Cammino lentamente, fotografo un tronco piegato dal vento, ascolto il mare respirare. In lontananza, il Monte Argentario e l’Isola del Giglio emergono appena, come ricordi già in procinto di cambiare forma.
NO SCORIE
Sulla via del ritorno, lungo la SP106 La Doganella, qualcosa cattura la mia attenzione: uno striscione giallo acceso, lettere nere nette che strillano silenziose tra due pali. «NO SCORIE – Tuscia in Movimento». Freno, accosto e scatto una foto. È una protesta e sembra gridata con grande fermezza. Nella Tuscia, tra sorgenti cristalline, necropoli etrusche e geometrie ordinate di campi coltivati, qualcuno ha deciso di alzare la voce contro l’assurdità di 150 ettari destinati a custodire rifiuti radioattivi. Parliamo di 78.000 metri cubi di scorie “leggere” (si fa per dire) e 17.000 metri cubi di quelle più impegnative. Le motivazioni appaiono cristalline e inevitabili come le sorgenti stesse: rischio sismico, falde idriche potabili a pochi passi, agricoltura e turismo appesi a un filo sottilissimo.

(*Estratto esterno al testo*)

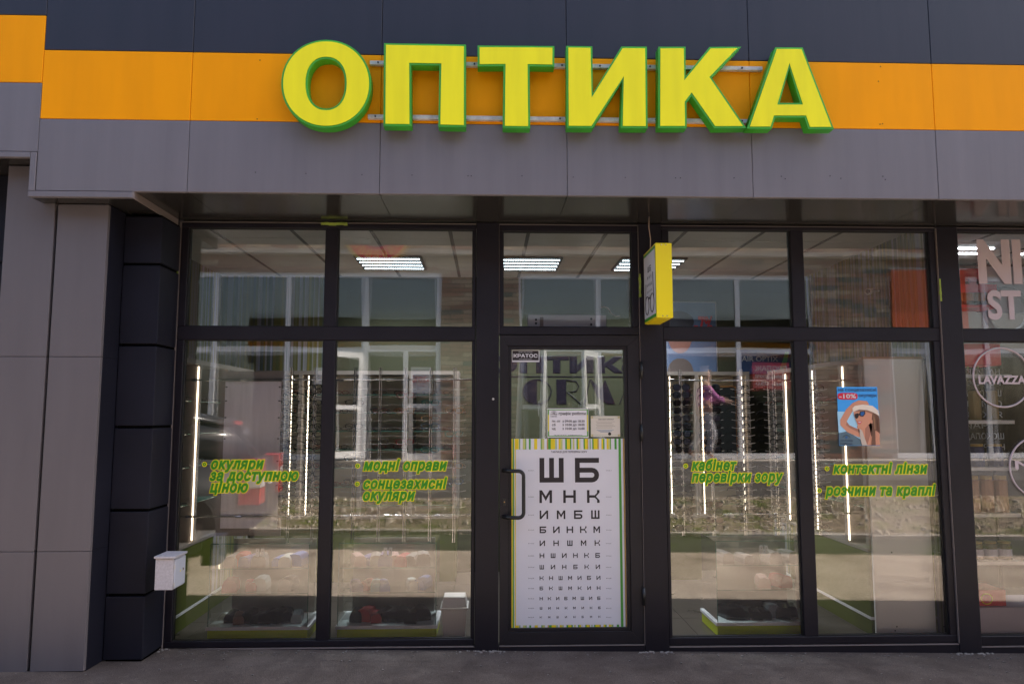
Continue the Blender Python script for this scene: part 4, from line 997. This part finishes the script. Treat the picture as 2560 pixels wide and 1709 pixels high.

Nessuna retorica da barricata, solo la risolutezza lucida di chi, conoscendo intimamente la fragilità del proprio territorio, vuole proteggerlo dalla stupidità tragica della modernità.
Ischia di Castro
Riprendo la strada verso Ischia di Castro.

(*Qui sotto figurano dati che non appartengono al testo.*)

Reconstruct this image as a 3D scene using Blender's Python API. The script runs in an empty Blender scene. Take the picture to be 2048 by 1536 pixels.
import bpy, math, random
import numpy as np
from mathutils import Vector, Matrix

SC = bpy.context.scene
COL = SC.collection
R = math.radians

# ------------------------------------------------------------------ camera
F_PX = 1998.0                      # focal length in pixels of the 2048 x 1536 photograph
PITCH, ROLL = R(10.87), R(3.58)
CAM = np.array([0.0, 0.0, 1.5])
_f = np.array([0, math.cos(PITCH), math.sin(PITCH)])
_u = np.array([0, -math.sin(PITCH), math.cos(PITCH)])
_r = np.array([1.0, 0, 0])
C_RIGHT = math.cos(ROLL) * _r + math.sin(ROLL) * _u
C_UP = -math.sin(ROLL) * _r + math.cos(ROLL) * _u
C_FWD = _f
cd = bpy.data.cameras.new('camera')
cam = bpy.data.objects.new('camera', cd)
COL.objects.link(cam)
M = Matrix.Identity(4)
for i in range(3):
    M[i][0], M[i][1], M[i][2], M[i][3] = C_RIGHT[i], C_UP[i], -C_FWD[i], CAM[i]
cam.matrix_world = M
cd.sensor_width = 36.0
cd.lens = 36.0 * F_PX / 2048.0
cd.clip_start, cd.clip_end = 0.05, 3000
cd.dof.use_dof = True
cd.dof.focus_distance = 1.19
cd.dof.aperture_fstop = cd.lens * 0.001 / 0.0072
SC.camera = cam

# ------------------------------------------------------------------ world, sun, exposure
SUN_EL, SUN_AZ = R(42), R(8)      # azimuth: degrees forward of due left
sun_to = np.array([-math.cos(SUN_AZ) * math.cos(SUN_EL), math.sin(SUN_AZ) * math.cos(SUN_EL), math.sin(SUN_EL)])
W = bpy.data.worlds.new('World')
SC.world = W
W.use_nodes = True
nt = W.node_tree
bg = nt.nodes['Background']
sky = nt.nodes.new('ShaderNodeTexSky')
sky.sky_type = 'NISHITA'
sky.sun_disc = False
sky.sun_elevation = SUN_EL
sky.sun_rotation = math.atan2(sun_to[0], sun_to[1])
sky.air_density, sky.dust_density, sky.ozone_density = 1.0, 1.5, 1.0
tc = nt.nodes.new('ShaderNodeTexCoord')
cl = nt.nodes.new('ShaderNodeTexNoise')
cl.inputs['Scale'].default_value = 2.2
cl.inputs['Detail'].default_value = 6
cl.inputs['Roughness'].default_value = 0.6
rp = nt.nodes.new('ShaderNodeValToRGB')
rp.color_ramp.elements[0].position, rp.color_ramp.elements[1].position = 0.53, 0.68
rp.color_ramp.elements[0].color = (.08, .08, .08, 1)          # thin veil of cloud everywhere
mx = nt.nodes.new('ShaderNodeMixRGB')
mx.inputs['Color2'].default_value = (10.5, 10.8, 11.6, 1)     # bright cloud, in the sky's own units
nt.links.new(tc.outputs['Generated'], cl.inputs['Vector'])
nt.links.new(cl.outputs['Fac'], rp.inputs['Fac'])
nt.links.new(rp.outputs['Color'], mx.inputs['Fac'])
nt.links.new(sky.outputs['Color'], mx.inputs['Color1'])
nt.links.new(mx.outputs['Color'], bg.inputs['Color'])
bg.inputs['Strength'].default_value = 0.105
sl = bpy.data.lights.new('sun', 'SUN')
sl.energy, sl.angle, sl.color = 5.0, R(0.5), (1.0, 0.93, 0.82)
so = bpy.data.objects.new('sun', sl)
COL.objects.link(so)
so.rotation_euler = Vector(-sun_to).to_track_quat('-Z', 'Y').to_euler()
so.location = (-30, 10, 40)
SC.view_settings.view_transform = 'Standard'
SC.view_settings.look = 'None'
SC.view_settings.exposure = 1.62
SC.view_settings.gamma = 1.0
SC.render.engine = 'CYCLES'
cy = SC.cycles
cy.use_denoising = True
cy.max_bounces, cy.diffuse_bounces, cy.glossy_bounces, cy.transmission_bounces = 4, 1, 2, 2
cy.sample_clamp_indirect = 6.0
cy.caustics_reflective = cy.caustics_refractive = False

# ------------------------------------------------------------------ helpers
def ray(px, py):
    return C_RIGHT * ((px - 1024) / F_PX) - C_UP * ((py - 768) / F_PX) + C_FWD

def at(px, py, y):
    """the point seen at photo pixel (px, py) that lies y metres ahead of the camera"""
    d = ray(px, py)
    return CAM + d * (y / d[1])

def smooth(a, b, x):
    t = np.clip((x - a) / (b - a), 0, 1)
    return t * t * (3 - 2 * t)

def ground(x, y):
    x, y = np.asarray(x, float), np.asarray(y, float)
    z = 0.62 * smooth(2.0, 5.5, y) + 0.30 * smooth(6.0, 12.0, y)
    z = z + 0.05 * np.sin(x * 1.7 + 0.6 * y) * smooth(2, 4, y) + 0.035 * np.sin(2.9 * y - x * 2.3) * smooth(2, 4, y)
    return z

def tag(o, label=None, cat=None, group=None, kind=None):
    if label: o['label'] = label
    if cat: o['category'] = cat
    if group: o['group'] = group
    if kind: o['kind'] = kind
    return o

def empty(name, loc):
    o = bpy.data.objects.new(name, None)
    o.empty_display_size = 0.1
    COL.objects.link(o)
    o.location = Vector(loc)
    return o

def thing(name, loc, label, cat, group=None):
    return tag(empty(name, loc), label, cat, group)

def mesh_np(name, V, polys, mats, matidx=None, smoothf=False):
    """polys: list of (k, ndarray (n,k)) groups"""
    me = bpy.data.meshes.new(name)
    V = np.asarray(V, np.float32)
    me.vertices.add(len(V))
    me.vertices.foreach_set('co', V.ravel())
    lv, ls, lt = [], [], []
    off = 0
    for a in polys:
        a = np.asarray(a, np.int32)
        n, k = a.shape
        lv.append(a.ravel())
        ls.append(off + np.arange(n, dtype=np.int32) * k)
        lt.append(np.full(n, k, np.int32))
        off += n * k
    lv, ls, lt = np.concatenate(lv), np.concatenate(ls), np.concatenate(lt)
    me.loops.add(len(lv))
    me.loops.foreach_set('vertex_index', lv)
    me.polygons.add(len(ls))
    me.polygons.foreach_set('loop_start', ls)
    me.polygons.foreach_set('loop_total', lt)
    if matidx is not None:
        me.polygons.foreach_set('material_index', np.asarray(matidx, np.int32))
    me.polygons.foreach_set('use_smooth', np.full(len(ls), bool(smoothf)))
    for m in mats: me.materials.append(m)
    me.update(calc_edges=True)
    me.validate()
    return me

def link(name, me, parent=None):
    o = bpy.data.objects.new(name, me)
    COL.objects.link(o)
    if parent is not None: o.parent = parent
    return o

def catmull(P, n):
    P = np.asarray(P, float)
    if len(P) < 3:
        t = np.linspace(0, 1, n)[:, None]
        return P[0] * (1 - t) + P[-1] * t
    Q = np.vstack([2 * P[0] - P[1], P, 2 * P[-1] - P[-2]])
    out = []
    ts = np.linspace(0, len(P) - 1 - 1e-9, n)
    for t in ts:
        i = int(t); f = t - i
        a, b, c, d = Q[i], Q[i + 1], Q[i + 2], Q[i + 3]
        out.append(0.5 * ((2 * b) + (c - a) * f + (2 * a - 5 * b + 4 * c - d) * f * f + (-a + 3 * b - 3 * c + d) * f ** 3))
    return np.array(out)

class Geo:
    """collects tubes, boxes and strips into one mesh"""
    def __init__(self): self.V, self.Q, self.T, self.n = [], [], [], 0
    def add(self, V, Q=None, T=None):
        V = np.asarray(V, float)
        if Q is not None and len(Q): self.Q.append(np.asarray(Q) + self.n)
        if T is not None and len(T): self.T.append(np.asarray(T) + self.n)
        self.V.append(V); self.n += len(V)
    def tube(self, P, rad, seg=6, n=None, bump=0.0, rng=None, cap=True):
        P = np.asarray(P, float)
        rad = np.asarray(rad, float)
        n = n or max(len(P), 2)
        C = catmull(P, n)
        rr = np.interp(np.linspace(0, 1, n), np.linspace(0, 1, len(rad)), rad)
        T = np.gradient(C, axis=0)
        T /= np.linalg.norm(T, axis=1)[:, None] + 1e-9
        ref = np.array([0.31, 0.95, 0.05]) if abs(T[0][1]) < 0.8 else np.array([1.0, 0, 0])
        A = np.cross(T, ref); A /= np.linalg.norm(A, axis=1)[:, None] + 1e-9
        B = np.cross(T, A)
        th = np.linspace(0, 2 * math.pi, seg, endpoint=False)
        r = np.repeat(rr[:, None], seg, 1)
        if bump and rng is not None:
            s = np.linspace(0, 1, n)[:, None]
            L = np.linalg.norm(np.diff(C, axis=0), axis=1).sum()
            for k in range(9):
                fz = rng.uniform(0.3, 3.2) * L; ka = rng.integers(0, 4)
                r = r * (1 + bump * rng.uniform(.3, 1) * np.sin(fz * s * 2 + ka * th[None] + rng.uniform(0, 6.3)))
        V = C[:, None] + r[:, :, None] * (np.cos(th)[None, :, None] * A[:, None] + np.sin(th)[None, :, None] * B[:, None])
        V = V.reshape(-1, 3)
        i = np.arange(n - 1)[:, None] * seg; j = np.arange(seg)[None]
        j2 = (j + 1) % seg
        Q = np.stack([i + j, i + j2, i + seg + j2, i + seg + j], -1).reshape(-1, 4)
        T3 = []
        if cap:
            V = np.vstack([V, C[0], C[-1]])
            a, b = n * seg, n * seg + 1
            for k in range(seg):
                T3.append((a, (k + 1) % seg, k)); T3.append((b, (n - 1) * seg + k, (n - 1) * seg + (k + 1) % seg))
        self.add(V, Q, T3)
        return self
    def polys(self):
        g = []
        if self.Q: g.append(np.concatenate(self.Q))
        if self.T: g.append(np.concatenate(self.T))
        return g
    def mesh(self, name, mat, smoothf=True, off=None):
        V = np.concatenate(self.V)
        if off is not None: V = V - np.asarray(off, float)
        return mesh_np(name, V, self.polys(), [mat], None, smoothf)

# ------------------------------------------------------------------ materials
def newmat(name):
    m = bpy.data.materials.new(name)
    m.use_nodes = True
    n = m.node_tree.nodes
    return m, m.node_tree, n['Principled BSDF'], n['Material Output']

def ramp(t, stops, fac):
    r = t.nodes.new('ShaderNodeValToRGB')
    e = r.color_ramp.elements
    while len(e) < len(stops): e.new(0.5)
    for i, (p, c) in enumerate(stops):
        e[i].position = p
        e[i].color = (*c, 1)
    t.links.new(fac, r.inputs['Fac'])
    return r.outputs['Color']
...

Poco prima dell’ingresso in paese, faccio una breve sosta al Santuario della Madonna del Giglio. Dal piazzale, nascosta dietro un velo di fronde, appare il campanile della Chiesa di San Ermete Martire, sospeso quasi irreale tra cielo e vegetazione. Il Santuario mi accoglie fresco, silenzioso, intimo. L’affresco della Vergine col Bambino sembra guardare lontano, distratto forse proprio dal campanile, o forse dal sentiero sinuoso che scivola fino alla valle sottostante.
Rocca Farnese
Parcheggio vicino alla Rocca Farnese e inizio la passeggiata della sera.
Qui le case non sembrano costruite ma cresciute direttamente dalla roccia, ricoperte da rampicanti vivaci, con terrazzini storti e scalette in pietra levigata dal tempo. Un vecchio braciere arrugginito, ma dignitoso come un monumento antico, domina accanto a un arco di pietra. I vicoli, stretti e tortuosi, rivelano una quiete vibrante: un gatto cammina con sfrontata sicurezza su un parapetto, seguendo una donna che scende lentamente, portando tra le mani un sacchetto di plastica.

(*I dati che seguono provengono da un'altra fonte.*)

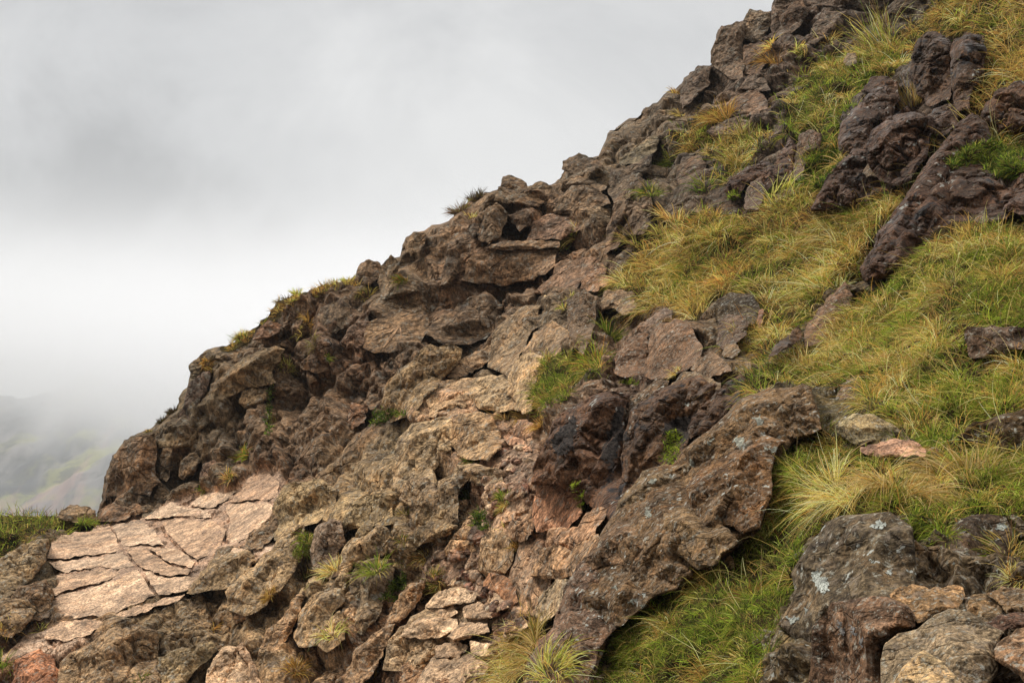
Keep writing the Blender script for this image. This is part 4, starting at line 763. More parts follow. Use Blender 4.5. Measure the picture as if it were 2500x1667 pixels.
rock('F', "1290,720 1310,560 1350,430 1420,330 1480,290 1540,380 1540,560 1500,610 1410,620 1360,690", "big dark diagonal buttress left of the middle grass", mat='far', tint=(108, 88, 74), off=.7, lean=.25, size=1.0, chip=.6, crest=True, **OC)
rock('F', "1155,905 1190,800 1250,748 1305,800 1305,885 1235,925", "brown block at the foot of the dark buttress", mat='mid', tint=(124, 100, 82), off=.2, chip=.5, **OC)
rock('F', "1020,830 1150,730 1250,740 1180,860 1080,950 980,950 900,930", "reddish brown sloping rock between the broad face and the dark buttress", mat='far', tint=(130, 102, 84), off=.4, chip=.5, **OC)
rock('F', "943,975 960,940 1062,958 1052,1012 1000,1042 943,1003", "stack of pale flat stones on the grey outcrop", mat='mid', tint=(178, 166, 134), off=.4, chip=.6, crack=1.5, **ST)
rock('F', "1257,995 1290,918 1380,912 1455,930 1465,1010 1400,1052 1330,1012 1270,1035", "dark cap of rock over a hollow above the green rushes", mat='mid', tint=(116, 102, 84), off=.4, chip=.5, **OC)
rock('F', "1095,985 1130,930 1180,907 1255,950 1245,1050 1222,1155 1172,1275 1110,1235 1085,1100", "tall white speckled outcrop left of the green rushes", mat='near', tint=(118, 98, 84), off=.35, lean=.2, chip=.5, crest=True, **OC)
rock('F', "840,1265 900,1150 1000,1078 1090,1130 1112,1235 1000,1285 860,1295", "brown grey outcrop left of the white speckled one", mat='mid', tint=(120, 104, 84), off=.25, chip=.6, crest=True, **OC)
rock('F', "650,1335 680,1148 760,1060 860,998 942,1000 935,1085 862,1202 765,1395", "grey lichened outcrop leaning against the cliff", mat='mid', tint=(126, 114, 94), off=.5, chip=.6, crest=True, **OC)
rock('F', "760,1460 760,1398 800,1300 870,1258 965,1278 925,1352 905,1455 895,1568 840,1590", "pale ribbed rock left of the green and straw tussocks", mat='mid', tint=(156, 138, 112), off=.3, chip=.9, crest=True, **OC)
rock('F', "70,1568 88,1440 200,1330 300,1228 460,1208 512,1240 502,1292 400,1402 300,1500 240,1600 120,1640", "long hooded outcrop with pale crest and dark hollow below it", mat='mid', tint=(116, 104, 80), off=1.0, lean=.15, T=.5, chip=.6, crest=True, **OC)
rock('F', "430,1390 500,1298 650,1218 705,1228 692,1285 600,1345 480,1400", "pale layered ledge right of the hooded outcrop", mat='mid', tint=(154, 134, 110), off=.4, **OC)
rock('F', "230,1600 290,1500 400,1410 480,1400 600,1390 700,1440 620,1540 420,1560 300,1640", "tan broken ledges under the pale layered ledge", mat='mid', tint=(150, 132, 108), off=.3, **OC)
rock('F', "300,1150 400,1050 520,980 640,920 740,1000 700,1100 640,1180 520,1210 380,1200", "dark stained bulge of the lower cliff above the hooded outcrop", mat='far', tint=(108, 90, 72), off=.3, lean=.4, chip=.5, **OC)
# ---- below the middle grass
rock('H', "0,1145 10,1040 60,980 110,940 188,928 170,1155 60,1170", "red brown slab face left of the white flecked one under the middle grass", mat='near', tint=(122, 94, 76), off=.2, lean=.3, chip=.35, crack=.5, crest=True, **OC)
rock('H', "165,1160 188,960 230,888 330,846 402,880 442,940 484,1002 440,1085 400,1125 300,1170 200,1180", "broad pinkish slab face flecked with white under the middle grass", mat='near', tint=(130, 102, 84), off=.4, lean=.3, chip=.3, crack=.4, crest=True, **OC)
rock('H', "555,985 570,860 620,818 700,828 742,870 722,932 655,985 590,1015", "dark rock with white lichen under the overhanging grass", mat='near', tint=(104, 86, 80), off=.25, chip=.5, **OC)
rock('H', "120,940 180,850 270,788 325,798 312,855 240,875 190,935", "purple grey slab leaning behind the flecked faces", mat='near', tint=(122, 104, 98), off=.1, chip=.4, **OC)
rock('H', "415,1125 450,1060 540,1033 605,1080 645,1132 560,1155 500,1175", "brown lichened rock at the lower end of the middle grass", mat='near', tint=(122, 100, 84), off=.2, chip=.5, **OC)
rock('H', "585,1045 610,983 662,983 695,1020 642,1065", "small pale stone on the lower end of the middle grass", mat='near', tint=(136, 114, 94), off=.15, chip=.4, **ST)
rock('H', "670,1130 690,1085 745,1095 740,1130 700,1150", "little grey stone in the dirt under the middle grass", mat='near', tint=(126, 110, 96), **ST)
rock('H', "1040,915 1100,820 1180,718 1262,640 1305,720 1295,795 1222,865 1185,925 1110,980 1040,1000", "pinkish pointed rock with lichen at the lower end of the dark spine", mat='near', tint=(142, 112, 96), off=.6, chip=.5, crack=.5, crest=True, **OC)
rock('H', "840,1052 880,990 950,938 1012,878 1025,950 965,1002 885,1045", "dark mossy rock left of the pinkish pointed rock", mat='dark', tint=(92, 78, 66), off=.5, **OC)
rock('H', "1913,922 1928,888 2100,893 2240,898 2400,890 2400,1010 2240,1015 2100,1035 1950,1065 1930,992", "squared purple block with white lichen sticking out of the right grass bank", mat='near', tint=(104, 84, 78), off=.35, lean=.1, chip=.35, crack=.4, **BO)
rock('H', "775,870 790,800 812,790 815,860 795,905", "thin red stone standing in the middle grass", mat='near', tint=(150, 108, 92), off=.1, chip=.2, **ST)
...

La Rocca, opera di Antonio da Sangallo il Giovane e voluta da Alessandro Farnese, futuro papa Paolo III, sembra dormire serenamente senza mai perdere la sua solenne autorità. Poco alla volta, i lampioni si accendono con discrezione, offrendo più un invito a perdersi che una vera illuminazione. La luna, una falce sottile, disegna riflessi argentati sui tetti.
Ischia di Castro respira piano, consapevole che ogni storia autentica si gusta lentamente, senza la fretta di arrivare alla fine.